Benditos pois são esses que vivem a maior aventura de todas. Só eles conhecem a sensação de habitar dentro do melhor livro alguma vez escrito e lido, só eles podem dizer com confiança ina­balável que já nada, mesmo nada os surpreende, pois todos os dias podem comungar do Corpo e do Sangue do Filho de Deus. E só eles podem afirmar, sem qualquer contradição, que tudo os sur­preende, pois quando se permite que seja Cristo a viver em nos, tudo assume novos contornos e significados, nada é como era.
Mas que palavra é esta afinal? Que significa? Que contém este aglomerado de letras, este estrangeirismo tão português? Eucaristia.

Eucaristia significa Encarnação. Cristo feito Homem. É o acto central do Santo Sacrifício da Missa, no qual o Padre consagra o pão (fruto do trabalho do Homem) e o vinho (fruto da vinha e do traba­lho do Homem) permitindo que estes se transformem, pela acção do Espírito Santo, em Corpo e Sangue de Nosso Senhor Jesus Cristo.

Eucaristia significa Comunhão. É o acto através do qual toda a comunidade de Deus, todo o Seu rebanho, o Seu povo, a Sua Israel, se mostra em unidade à volta do seu Filho Redentor.

Eucaristia significa Paz. Não nos sentamos à mesa com os nos­sos inimigos. Para receber e participar dignamente na Ceia do Senhor devemos, necessariamente, estar em paz com os nossos irmãos, com o altíssimo e com nós mesmos.

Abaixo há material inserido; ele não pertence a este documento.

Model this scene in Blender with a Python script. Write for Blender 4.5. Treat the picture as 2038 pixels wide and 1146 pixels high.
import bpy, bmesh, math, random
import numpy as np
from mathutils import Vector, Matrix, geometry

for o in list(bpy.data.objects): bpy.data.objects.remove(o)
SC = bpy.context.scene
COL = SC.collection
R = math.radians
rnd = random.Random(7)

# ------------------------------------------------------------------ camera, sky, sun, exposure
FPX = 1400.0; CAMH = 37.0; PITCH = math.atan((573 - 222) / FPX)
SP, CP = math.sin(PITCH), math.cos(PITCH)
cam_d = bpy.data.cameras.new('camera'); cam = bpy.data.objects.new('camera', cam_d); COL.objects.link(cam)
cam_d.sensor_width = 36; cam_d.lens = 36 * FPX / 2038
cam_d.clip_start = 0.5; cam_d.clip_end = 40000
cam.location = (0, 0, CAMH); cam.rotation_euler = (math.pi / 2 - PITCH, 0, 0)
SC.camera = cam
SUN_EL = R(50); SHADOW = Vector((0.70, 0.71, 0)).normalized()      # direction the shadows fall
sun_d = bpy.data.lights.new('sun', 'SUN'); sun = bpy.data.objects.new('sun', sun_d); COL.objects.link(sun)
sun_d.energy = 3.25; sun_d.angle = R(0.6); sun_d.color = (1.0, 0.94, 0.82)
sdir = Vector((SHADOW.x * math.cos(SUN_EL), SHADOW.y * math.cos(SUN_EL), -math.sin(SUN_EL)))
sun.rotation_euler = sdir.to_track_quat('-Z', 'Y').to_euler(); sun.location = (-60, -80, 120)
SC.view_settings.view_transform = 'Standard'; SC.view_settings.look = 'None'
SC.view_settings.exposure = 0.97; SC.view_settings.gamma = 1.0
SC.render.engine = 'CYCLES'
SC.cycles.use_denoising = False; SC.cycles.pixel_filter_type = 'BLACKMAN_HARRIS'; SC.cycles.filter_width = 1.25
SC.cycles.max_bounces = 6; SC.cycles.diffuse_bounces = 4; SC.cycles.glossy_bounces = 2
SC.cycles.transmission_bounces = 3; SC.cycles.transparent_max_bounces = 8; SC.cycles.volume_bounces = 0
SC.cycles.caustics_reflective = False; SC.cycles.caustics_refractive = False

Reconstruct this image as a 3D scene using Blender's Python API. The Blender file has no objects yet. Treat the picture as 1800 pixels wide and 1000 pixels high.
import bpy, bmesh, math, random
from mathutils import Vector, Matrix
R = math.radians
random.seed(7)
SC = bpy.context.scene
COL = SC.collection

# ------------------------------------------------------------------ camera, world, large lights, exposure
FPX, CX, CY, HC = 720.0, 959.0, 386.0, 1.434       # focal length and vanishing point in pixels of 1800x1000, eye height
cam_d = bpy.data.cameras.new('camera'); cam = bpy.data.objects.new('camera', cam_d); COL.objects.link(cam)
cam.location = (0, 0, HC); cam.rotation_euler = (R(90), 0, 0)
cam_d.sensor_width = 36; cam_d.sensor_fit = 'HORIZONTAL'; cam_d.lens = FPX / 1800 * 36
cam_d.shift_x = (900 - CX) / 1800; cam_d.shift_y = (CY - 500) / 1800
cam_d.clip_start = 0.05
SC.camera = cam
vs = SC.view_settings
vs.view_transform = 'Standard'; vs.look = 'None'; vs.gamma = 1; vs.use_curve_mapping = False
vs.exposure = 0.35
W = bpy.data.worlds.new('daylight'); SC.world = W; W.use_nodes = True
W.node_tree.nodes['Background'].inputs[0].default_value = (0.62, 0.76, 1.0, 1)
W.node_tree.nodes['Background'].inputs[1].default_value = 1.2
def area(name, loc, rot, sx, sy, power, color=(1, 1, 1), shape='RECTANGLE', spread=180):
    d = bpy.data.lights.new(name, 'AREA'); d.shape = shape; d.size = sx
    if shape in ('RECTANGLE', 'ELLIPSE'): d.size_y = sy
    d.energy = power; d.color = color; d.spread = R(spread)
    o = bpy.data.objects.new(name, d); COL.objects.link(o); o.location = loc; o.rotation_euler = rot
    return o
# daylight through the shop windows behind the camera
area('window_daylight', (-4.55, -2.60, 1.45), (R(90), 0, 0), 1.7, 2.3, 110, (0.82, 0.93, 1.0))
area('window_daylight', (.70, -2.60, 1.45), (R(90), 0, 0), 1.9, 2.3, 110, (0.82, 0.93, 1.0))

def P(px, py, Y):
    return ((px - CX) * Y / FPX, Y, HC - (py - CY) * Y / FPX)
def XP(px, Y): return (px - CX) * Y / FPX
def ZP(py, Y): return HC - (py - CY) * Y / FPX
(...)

Eucaristia significa Perdão. No sentido mais profundo e no sen­tido mais superficial. O perdão de Deus que o sacrifício de Cristo nos valeu, e o perdão pelos pecados de que somos vítimas, que, seguindo o Seu exemplo, distribuímos aos que nos ofendem.

Eucaristia significa AmorO reconhecimento do imenso e des­medido amor de Deus pelo Seu povo, todo o Seu povo. O com­bustível que nos permite manter e reflectir esse amor de Deus aos nossos semelhantes.

Eucaristia significa Esperança. Enquanto eu puder, amanhã, pela mesma hora, no mesmo local, encontrar-me e unir-me tão inti­mamente a Deus, que hei-de temer? Porque hei-de desesperar?

Eucaristia significa Exaltação. Não a exaltação de Deus, como se Ele precisasse... a exaltação do Homem, pois, embora possa pare­cer que Deus se tenha humilhado ao assumir a natureza humana, gesto eterno e repetido diariamente através do acto eucarístico, tal não seria possível. Se Deus se fez Homem foi para exaltar este e não para Se rebaixar. Através da primeira Eucaristia, a Encar­nação do Verbo, a condição humana foi resgatada da podridão, da morte e do desespero. Esse facto é relembrado cada vez que os nossos sacerdotes cumprem a Sua recomendação. «Fazei isto em memória de mim» sim... mas também em nossa memória, em memória do facto de sermos filhos muito amados de um Deus misericordioso, que nos acolhe a cada momento e nos consola.

Eucaristia significa tudo isto e muito, muito mais. Eucaristia, o supremo poema, a suprema obra literária, afinal pode resumir-se ao seu sentido etimológico: Acção de Graças, em grego clássico. Acção de Graças... Obrigado!
De que outra forma se pode sentir quem participa neste misté­rio, aberto e disponível para todos? Que outra palavra poderia ter escolhido alguém que conhece e vive uma intensa relação de amor com o maior dom que Deus alguma vez concedeu ao Homem. O Seu Filho, unigénito, o fruto do Seu amor pela Humanidade?
Obrigado Senhor, Eucaristia! Obrigado pela Tua Eucaristia!